The U.S. government’s AI hiring efforts are navigating an already tight supply of specialized talent. It’s a puzzle enterprise leaders are also trying to solve.

But bridging the skills gap still requires a holistic approach. 

The U.S. Office of Personnel Management plans to review executive core qualifications for government leadership roles to incorporate data and AI literacy into its fabric, according to the report. 

“Ensuring the Federal Government uses AI in a safe and trustworthy manner requires not only dedicated AI talent, but also a workforce that understands how to responsibly use AI to best achieve their goals,” the AI and Tech Talent Task Force said in its report to the President. 

Currently, around 50% of federal employees do not believe their organization has the right staff to build, manage or procure AI, according to a pulse survey conducted by the task force.
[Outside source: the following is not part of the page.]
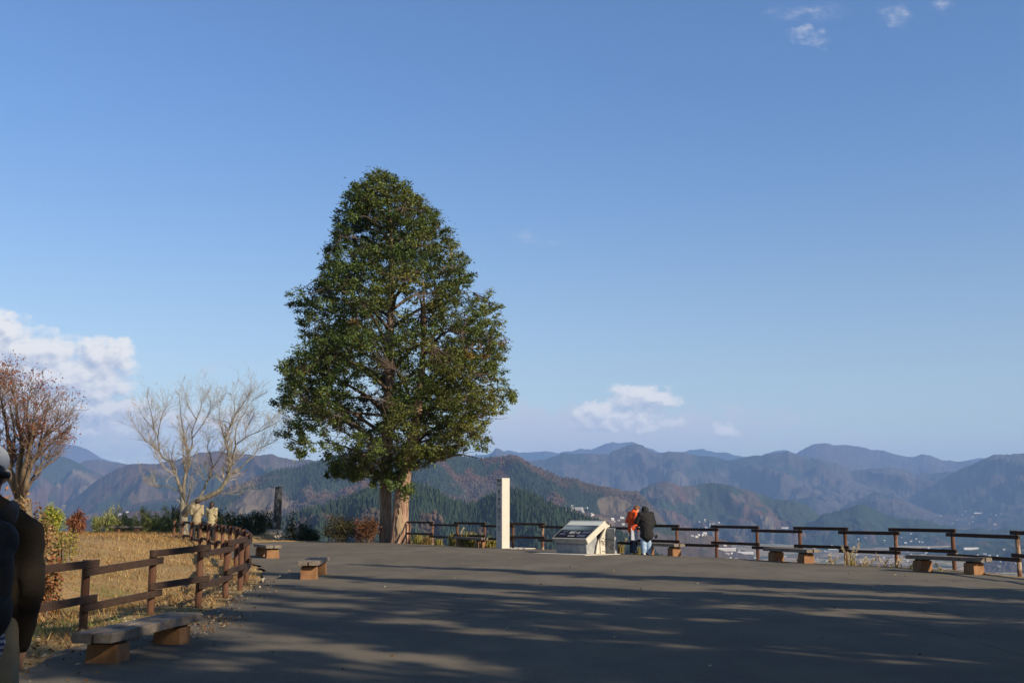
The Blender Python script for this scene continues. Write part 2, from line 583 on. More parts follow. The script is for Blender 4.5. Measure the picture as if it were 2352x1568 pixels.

Around half of those surveyed in the government said there wasn’t a clear process for requesting the necessary resources. 

As part of the AI upskilling plan, the federal government’s workforce will gain access to training sessions that cover general know-how, leadership, procurement, technical knowledge and hiring. Several agencies also established a pilot program to train 500 new researchers by 2025. 

The pressure to increase AI capacity spans industries. 

More than two-thirds of tech leaders are investing in AI engineers, data scientists and cybersecurity experts, according to an EY pulse poll conducted in March. 

“One thing is certain: companies are reshaping their workforce to be more AI savvy,” Vamsi Duvvuri, EY technology, media and telecommunications AI leader, said in the report. “With this transition, we can anticipate a continuous cycle of strategic workforce realignment, characterized by simultaneous layoffs and hiring, and not necessarily in equal volumes.”

AI’s impact on tech hiring needs continues to unfold as more companies enter into experimentation stages and assess the technology’s impact on workflows. Shopify said it is evaluating the effects of AI as an add-on to certain job roles and its impact on headcount in March.